#### What to do
Repeat word for word the lines from the top of the records through the line containing "needle pack', cat='thread')", and skip the pictures.

☆ ☆ ☆ ☆ ☆

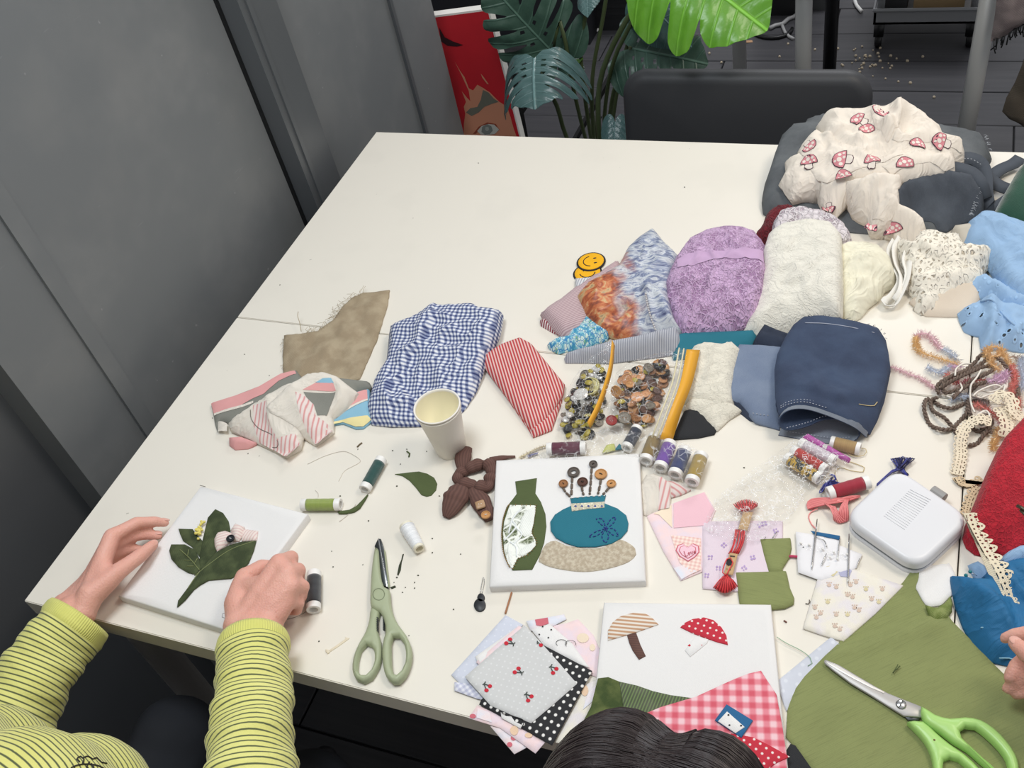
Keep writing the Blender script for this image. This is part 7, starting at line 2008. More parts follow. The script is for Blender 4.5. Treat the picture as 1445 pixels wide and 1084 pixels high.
thread('floss_end', c([(1050,717),(1075,716),(1110,720)]),.003,.0018, plain('berry_thread', (190,60,96),.7), label='berry red thread end between the olive piece and the needle pack', cat='thread')

# -- needle pack
c = crop(1090,600,4.07)
npk = thing('needle_pack', 'white paper needle pack with long needles stuck through it', 'needle pack', tuple(P(1165,785)))
M_PAPERW = cloth('white_paper', (232,230,232), var=.02, bump=.05)
Drape('paper', M_PAPERW, c([(134,612),(250,630),(388,655),(385,690),(515,742),(480,820),(430,850),(330,880),(280,893),(148,845)]), h=.004, bump=.001, edge=.004, thin=True, res=.006, parent=npk, noise=(.0008,.05))
Drape('film_strip', M_FILMS, c([(165,680),(250,690),(300,705),(380,735),(440,740),(445,775),(370,765),(300,750),(230,720),(165,710)]), h=.007, bump=.001, edge=.004, skirt=False, res=.005, parent=npk, noise=(.0008,.02,.001))
slab('blue_strip', bpy.data.materials['house_blue'], c([(218,606),(388,635),(385,658),(240,628)]),.005,.0056, npk, .0002)
for a, b, r_ in (((257,540),(225,832),.0011),((440,625),(434,915),.0010),((388,640),(372,770),.0006),((310,738),(280,808),.0008),((500,765),(482,825),.0005)):
    pa_, pb_ = P(*c([a])[0],.0085), P(*c([b])[0],.007)
    mk('needle', tube([pa_, pa_ + (pb_ - pa_) * .25, pa_ + (pb_ - pa_) * .9, pb_],[r_ * .5, r_, r_ * .8, r_ * .15],6), M_STEEL, npk)
mk('curved_needle', tube(spline(PL(c([(245,642,.008),(280,650,.008),(303,672,.008),(310,700,.008)])),.003),.0007,6), M_STEEL, npk)
for x, y in ((163,678),(210,688),(288,712),(330,760),(352,730),(372,768),(428,742)):
    mk('pearl_dot', ball(P(*c([(x, y)])[0],.0085),.0016,8,6), M_SPW, npk)
mk('dark_eyelet', ball(P(*c([(178,702)])[0],.0055),(.0012,.0012,.0005),8,5), M_DARKDOT, npk)
thread('fabric_scrap', c([(190,1025),(205,1028),(215,1015),(212,1004)]),.001,.0007, M_THREADG, label='dark curl of thread below the ivory paw print square', cat='thread')
thread('fabric_scrap', [(1106,876),(1108,877),(1110,878.5)],.001,.0010, plain('rust_lint', (120,80,70),.9), label='tiny rust speck right of the mushroom canvas', cat='scrap')
for x, y, lb in ((1363,812, 'teal pin head at the left edge of the blue cotton'),(1369,807, 'teal pin head touching the light blue tuft')):
    o = mk('pin', MB().add(ball(P(x, y, .020),.0022,10,8),0).add(tube([P(x, y, .020), P(x + 10, y + 6,.018)],.0004,5),1),[plain('teal_glass', (28,120,128),.2), M_STEEL] if x == 1363 else [bpy.data.materials['teal_glass'], M_STEEL]); tag(o, lb, 'pin')

# -- yarns, fuzzy trims and lace ribbons at the right
c = crop(1280,440,3.873)
def yarn(px, r, mat, label, h=.006, cat='yarn', group=None, tw=.011, seed=0):
    rg = np.random.default_rng(seed + 5)
    q = [(p[0], p[1], p[2] if len(p) > 2 else h + .004 * math.sin(i * 1.9 + seed)) for i, p in enumerate(c(px))]
    pts = np.array(spline(PL(q),.0016)); T, N, B = frames(pts)
    ph = np.cumsum(np.full(len(pts),.0016)) / tw * 2 * math.pi
    mb = MB()
    for s_ in (0, math.pi):
        mb.add(tube(pts + (np.cos(ph + s_)[:, None] * B + np.sin(ph + s_)[:, None] * N) * r * .55, r * .62,5))
    o = mk('yarn', mb, mat); return tag(o, label, cat, group)
M_YBR = plain('taupe_wool', (112,96,86),.95, var=.25, vscale=300, bump=.4, bscale=900); M_YW = plain('white_cord', (232,226,216),.8)
yarn([(448,492),(400,486),(340,492),(250,525),(195,520),(140,490),(108,478),(92,515),(105,580),(130,622),(185,642),(238,640),(285,600),(322,555),(332,500),(345,440),(380,400)],.0028, M_YBR, 'taupe yarn in a wide double loop left of the trim tangle', .004, seed=1)
yarn([(165,468),(130,490),(140,540),(200,578),(240,620),(268,660),(290,692)],.0028, M_YBR, 'taupe yarn tail running down to the cream lace ribbon', .007, seed=2)
yarn([(338,730),(385,718),(412,680),(436,645),(462,600),(430,570),(370,600),(360,640),(420,660),(465,655)],.0028, M_YBR, 'taupe yarn end curling under the cream lace ribbon', .005, seed=3)
yarn([(172,445),(165,405),(220,362),(300,330),(372,275),(400,240),(440,250),(380,300),(260,345),(200,385),(205,440),(262,432),(340,405),(430,385),(480,370)],.0028, M_YBR, 'taupe yarn bundle looping over the top left of the trim tangle', .012, seed=4)
yarn([(180,420),(230,385),(310,345),(420,300),(470,310),(430,340),(340,380),(290,430),(250,470)],.0028, M_YBR, 'taupe yarn strand crossing the middle of the trim tangle', .016, seed=5)
yarn([(480,245),(520,275),(565,335),(595,395),(607,450),(590,478),(560,440)],.0028, M_YBR, 'taupe yarn strand at the right of the trim tangle', .016, seed=6)
yarn([(330,500),(345,560),(380,590),(430,610),(450,640),(400,640)],.0026, M_YBR, 'taupe yarn strand below the white cord loops', .006, seed=7)
def cord(px, label, h=.014, r=.0013, m=None, seed=0):
    q = [(p[0], p[1], h + .005 * math.sin(i * 1.3 + seed)) for i, p in enumerate(c(px))]
    o = mk('cord', tube(spline(PL(q),.003), r, 6), m or M_YW); return tag(o, label, 'cord')
cord([(405,318),(380,360),(350,400),(345,460),(352,510),(370,550)], 'white cord hanging down the middle of the trim tangle', .018)
cord([(262,350),(270,310),(310,285),(350,285)], 'white cord curve at the top left of the trim tangle', .016, seed=1)
cord([(360,460),(400,430),(450,440),(500,425),(535,400),(520,440),(460,450),(400,470),(370,450),(430,415),(490,400),(540,420),(545,350),(520,320)], 'white cord scribbled in loops right of centre in the tangle', .020, seed=2)
cord([(360,590),(390,560),(430,540),(450,570),(420,600),(380,610),(400,630),(440,620),(430,580),(390,585),(410,550),(460,560)], 'white cord in tight loops above the cream lace ribbon', .014, seed=3)
cord([(215,460),(250,470),(270,450),(300,420),(290,390)], 'white cord bit at the left of the tangle', .012, seed=4)
def fuzzy(px, cols, label, h=.006, L=.0088, seed=0, dens=9):
    rg = np.random.default_rng(seed + 40)
    q = [(p[0], p[1], p[2] if len(p) > 2 else h) for p in c(px)]
    pts = np.array(spline(PL(q),.0012)); T, N, B = frames(pts); n = len(pts)
    mb = MB(); k = len(cols)
    for j in range(k):
        a, b = int(n * j / k), min(n, int(n * (j + 1) / k) + 1)
        if b - a > 1: mb.add(tube(pts[a:b],.0011,5), j)
    for i in range(n):
        for _ in range(dens):
            a = rg.uniform(0,2 * math.pi); l = L * rg.uniform(.5,1.1)
            d = math.cos(a) * B[i] + math.sin(a) * N[i] + T[i] * rg.uniform(-.5,.5)
            e = pts[i] + d * l; e[2] = max(e[2], TH + .0005)
            s_ = np.cross(d, T[i]); s_ /= np.linalg.norm(s_) + 1e-9
            mid = (pts[i] + e) / 2
            mb.add((np.array([pts[i], mid + s_ * .0006, e, mid - s_ * .0006]),[(0,1,2,3)]), min(k - 1, int(i * k / n)))
    ms_ = [bpy.data.materials.get('fuzz_%s' % (x,)) or plain('fuzz_%s' % (x,), x, .95, sheen=.3) for x in cols]
    o = mk('fuzzy_trim', mb, ms_, smooth=False); return tag(o, label, 'trim')
PK, YL, BL, OR, CO, LI, DU = (244,212,220),(242,206,148),(214,222,236),(244,208,156),(242,160,150),(236,204,226),(200,180,166)
fuzzy([(275,262),(230,222),(180,195),(150,160),(110,122),(70,122),(48,150),(50,190),(80,222),(140,245),(200,262),(250,278),(282,292)],[BL, PK, PK, YL, YL, YL], 'fuzzy pink and yellow trim in a hairpin loop left of the yarn tangle', .006, seed=1)
fuzzy([(-90,300),(-40,318),(20,345),(70,362),(120,395),(160,420),(200,425)],[PK, PK, PK], 'fuzzy pink trim stretching from the indigo jeans leg to the tangle', .004,.0072, seed=2)
fuzzy([(110,300),(140,320),(175,335),(210,320),(240,300),(300,300)],[BL, BL, LI], 'fuzzy pale blue trim at the upper left of the tangle', .008, seed=3)
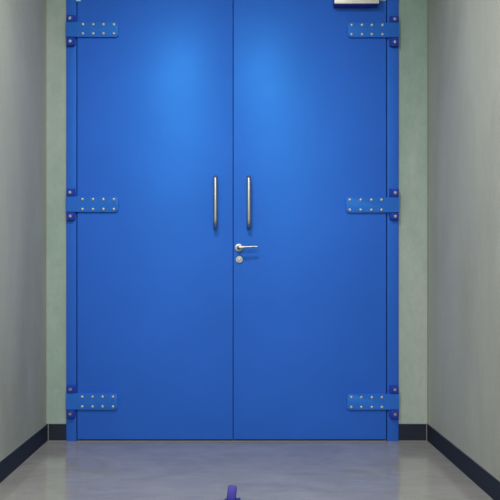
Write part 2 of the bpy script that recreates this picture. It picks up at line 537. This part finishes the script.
# ------------------------------------------------------------------ small blue door stop standing on the floor
def floor_pt(px, py):
    """point on the floor seen at a pixel of the photograph"""
    dist = 0.9205*S*D/(py-271.0)
    return (0.022+(px-237)*dist/(S*D), -D+dist)
bx, by = floor_pt(232, 503)
e = bpy.data.objects.new('door_stop', None); C.objects.link(e)
e.location = (bx, by, 0); e.empty_display_size = 0.03
tag(e, 'small violet blue door stop with a leaning paddle, standing on the grey floor', 'door stop')
k = S*D/(by+D)        # pixels per metre there
def paddle_bm(pw, z0, ph, r, yb, yf, bev):
    bm = bmesh.new()
    pts = [(-pw, z0), (pw, z0)]
    pts += [(pw-r+r*math.cos(t), ph-r+r*math.sin(t)) for t in [PI/2*i/6 for i in range(7)]]
    pts += [(-pw+r-r*math.sin(t), ph-r+r*math.cos(t)) for t in [PI/2*i/6 for i in range(7)]]
    prism(bm, pts, yb, yf, bev)
    bmesh.ops.transform(bm, matrix=Matrix.Rotation(math.radians(7), 4, 'Y') @ Matrix.Rotation(math.radians(-10), 4, 'X'), verts=bm.verts)
    bmesh.ops.translate(bm, verts=bm.verts, vec=(bx-0.004, by, 0.008))
    return bm
pad = obj('paddle', paddle_bm(0.0180, 0, 0.0605, 0.008, 0.006, -0.005, 0.002), M['stopd'], e, smooth=True)
obj('grip_pad', paddle_bm(0.0150, 0.003, 0.0570, 0.006, -0.0045, -0.0075, 0.001), M['stop'], pad, smooth=True)
bm = bmesh.new()
prism(bm, [(-0.034, 0.0), (0.036, 0.0), (0.034, 0.010), (0.032, 0.018), (0.024, 0.0125), (-0.024, 0.0125), (-0.031, 0.009)], 0.022, -0.024, 0.002)
bmesh.ops.translate(bm, verts=bm.verts, vec=(bx, by, 0.0))
obj('base', bm, M['stopd'], e, smooth=True)

# ------------------------------------------------------------------ ceiling lights (above the photo's frame)
for i, (x, y, sx, sy, pw_) in enumerate(LIGHTS):
    e = bpy.data.objects.new('ceiling_light', None); C.objects.link(e)
    e.location = (x, y, H)
    tag(e, ('square ceiling light above the blue double door', 'long ceiling light above the middle of the corridor', 'square ceiling light nearest the corridor end')[i], 'ceiling light')
    bm = bmesh.new()
    f = 0.03
    hx, hy = sx/2, sy/2
    for q in ((x-hx-f, x-hx, y-hy-f, y+hy+f), (x+hx, x+hx+f, y-hy-f, y+hy+f), (x-hx, x+hx, y-hy-f, y-hy), (x-hx, x+hx, y+hy, y+hy+f)):
        box(bm, *q, H-0.03, H)
    obj('lamp_frame', bm, M['lamp_frame'], e)
    obj('diffuser', box(bmesh.new(), x-hx, x+hx, y-hy, y+hy, H-0.02, H-0.002), M['diff'], e)
    ld = bpy.data.lights.new('ceiling_lamp', 'AREA')
    ld.shape = 'RECTANGLE'; ld.size = sx*0.96; ld.size_y = sy*0.96
    ld.energy = pw_; ld.color = LIGHT_COL
    lo = bpy.data.objects.new('lamp', ld); C.objects.link(lo)
    lo.parent = e; lo.location = (0, 0, -0.034)
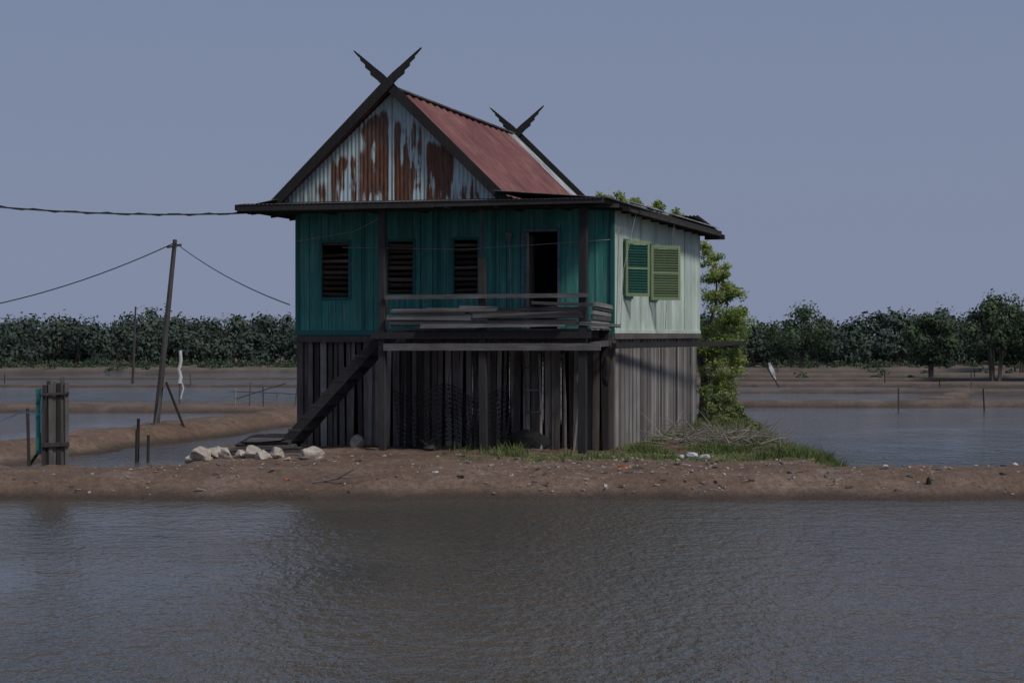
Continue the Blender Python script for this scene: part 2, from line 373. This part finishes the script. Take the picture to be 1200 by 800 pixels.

☆ ☆ ☆ ☆ ☆

#### Exercise output
Keep writing the Blender script for this image. This is part 7, starting at line 2008. More parts follow. The script is for Blender 4.5. Treat the picture as 1445 pixels wide and 1084 pixels high.
thread('floss_end', c([(1050,717),(1075,716),(1110,720)]),.003,.0018, plain('berry_thread', (190,60,96),.7), label='berry red thread end between the olive piece and the needle pack', cat='thread')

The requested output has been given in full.